Never particularly fast, the F4F was manoeuvrable (though not in the same league as the A6M Zero, its primary opponent), well-armed, immensely strong and a profoundly good deck landing aircraft and this, as it turned out, was what the Allies desperately required.

The F4F provided a fighter presence throughout all the Navy actions for the first year and a half of the conflict when the truly decisive battles of the Pacific war (Midway, Guadalcanal, Santa Cruz etc) were fought when the Imperial Japanese Navy was at the peak of its power and that the ultimate outcome of the conflict was less certain.
Against the Zero the Wildcat was at a distinct disadvantage, on paper at least, being slower, less manoeuvrable and (to some extent) outgunned by the Japanese aircraft. It more than made up for these deficiencies with the superior tactics employed by the US aviators, aided massively by their reliable radio equipment, and its incredible toughness.
2: Consolidated PBY Catalina

The ‘big fat PBY’ was a sight that meant the difference between life and death for thousands of downed aircrew and shipwrecked sailors. It is therefore one of very few combat aircraft that may have directly saved more people during the war than it killed, though it’s impossible to know for sure.
And that’s even before you take into account its many years of firefighting service postwar. It was, by virtually any standard you care to apply (apart from maximum speed), the most successful flying boat of the Second World War and arguably in all aviation history.

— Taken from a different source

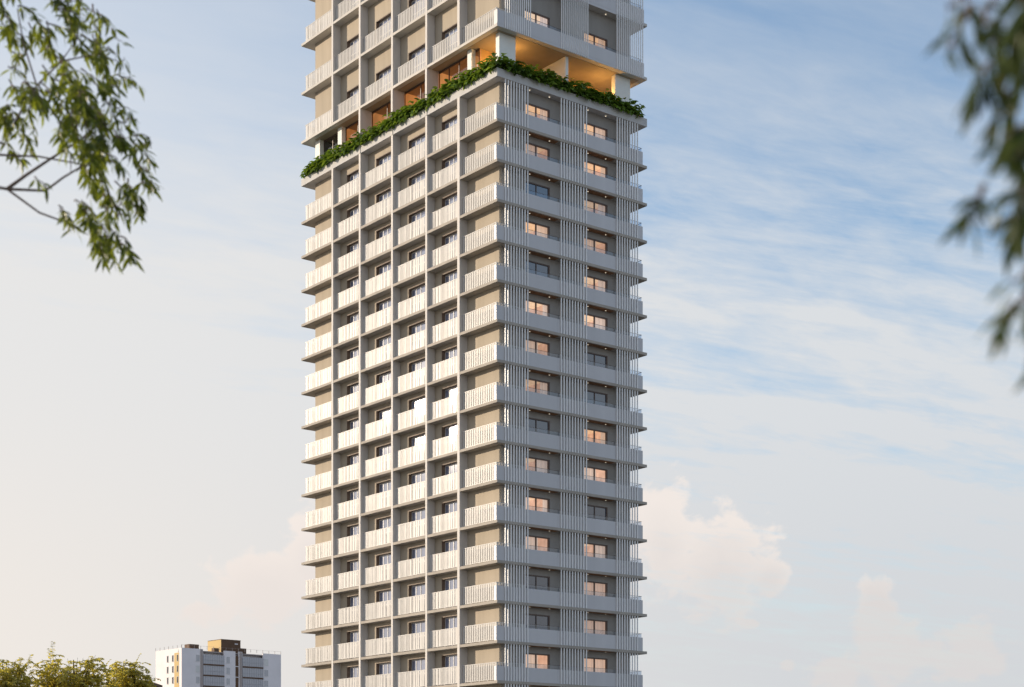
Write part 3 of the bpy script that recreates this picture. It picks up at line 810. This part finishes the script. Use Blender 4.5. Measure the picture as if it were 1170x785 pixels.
# heaped clouds low down: knots of direction (azimuth, height, width, height of knot), ragged by noise
sky_uv = comb(mth('MULTIPLY', az, .8), mth('MULTIPLY', el, 1.05), 2.)
rag = noise(sky_uv, 1.0, 8, .56, .25)
rag2 = noise(sky_uv, .38, 3, .5)
heap = None
for a0, e0, wa, we in ((5.2,9.2,1.5,2.1),(7.2,8.2,1.9,2.3),(3.4,8.6,2.0,2.2),(8.7,7.5,1.0,.9),(12.4,6.2,.8,1.7),(13.1,4.8,1.5,1.3),(15.5,5.0,1.6,1.2),(11.0,4.4,1.2,.9),(-8.6,7.4,2.0,1.6),(-6.8,8.4,1.5,2.0),(8.2,6.1,.42,.22),(9.4,4.7,.4,.3),(-10.6,6.4,1.2,.5),(30,7,6,3),(-32,7,7,3)):
    qa = mth('DIVIDE', mth('SUBTRACT', az, a0), wa); qe = mth('DIVIDE', mth('SUBTRACT', el, e0), we)
    d = mth('SUBTRACT', 1., mth('POWER', mth('ADD', mth('MULTIPLY', qa, qa), mth('MULTIPLY', qe, qe)), .6))
    heap = d if heap is None else mth('SMOOTH_MAX', heap, d, .3)
heap = mth('ADD', mth('MULTIPLY', heap, .9), mth('ADD', mth('MULTIPLY', mth('SUBTRACT', rag, .5), 2.2), mth('MULTIPLY', mth('SUBTRACT', rag2, .5), .7)))
hm = mth('MULTIPLY', ramp(heap, .0, .42), ramp(el, 4.2, 7.6, .62, .88))
lit = mth('ADD', mth('SUBTRACT', el, mth('MULTIPLY', heap, 2.2)), mth('MULTIPLY', mth('SUBTRACT', rag, .5), 3.))
heap_col = mixc(ramp(lit, 5.2, 9.2), (.735,.69,.67), (.90,.82,.765))
heap_col = mixc(mth('MULTIPLY', warm, .8), heap_col, (.97,.86,.785))
c1 = mixc(hm, veil_col, heap_col)
cover = mth('MAXIMUM', veil, mth('MULTIPLY', hm, .9))
bg2 = N(t, 'ShaderNodeBackground'); L(c1, bg2.inputs[0]); bg2.inputs[1].default_value = .575
mx = N(t, 'ShaderNodeMixShader'); L(cover, mx.inputs[0]); L(bg.outputs[0], mx.inputs[1]); L(bg2.outputs[0], mx.inputs[2])
L(mx.outputs[0], out.inputs[0])

S.view_settings.view_transform = 'Standard'; S.view_settings.look = 'None'; S.view_settings.gamma = 1
S.view_settings.use_curve_mapping = False; S.view_settings.exposure = .8
S.render.engine = 'CYCLES'
S.cycles.max_bounces = 6; S.cycles.transparent_max_bounces = 16
S.cycles.use_denoising = True; S.cycles.denoising_prefilter = 'ACCURATE'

As well as being the foremost Allied air-sea rescue aircraft of the conflict (in which role it was invariably referred to as ‘Dumbo’). It was second only to the Liberator (coincidentally designed by the same man: Isaac M Laddon), and tied with the Avenger, as a submarine-destroying aircraft and thus demonstrably helped keep the critical merchant convoys sailing to the UK.
Its endurance made it an outstanding maritime patrol platform, convoy escort and long-range reconnaissance asset. It performed spectacular and highly effective low-level nocturnal interdiction, resulting in the sinking of thousands of tons of Japanese shipping. One of the most important aircraft of the war, the Catalina was built in greater numbers than any other flying boat in history.
1: Douglas SBD Dauntless

A good contender for the single most genuinely decisive combat aircraft type in history, the Dauntless delivered the killer blow at the Battle of Midway, a blow from which the Imperial Japanese Navy never recovered and which marked the turning point of the Pacific War.
Designed by the brilliant Ed Heinemann, the SBD was originally a Northrop aircraft, being an improved version of Northrop’s BT-1, by the time an improved version appeared Northrop had become the El-Segundo division of Douglas so the BT became the SBD, standing for Scout Bomber Douglas, though crews would joke it stood for Slow But Deadly.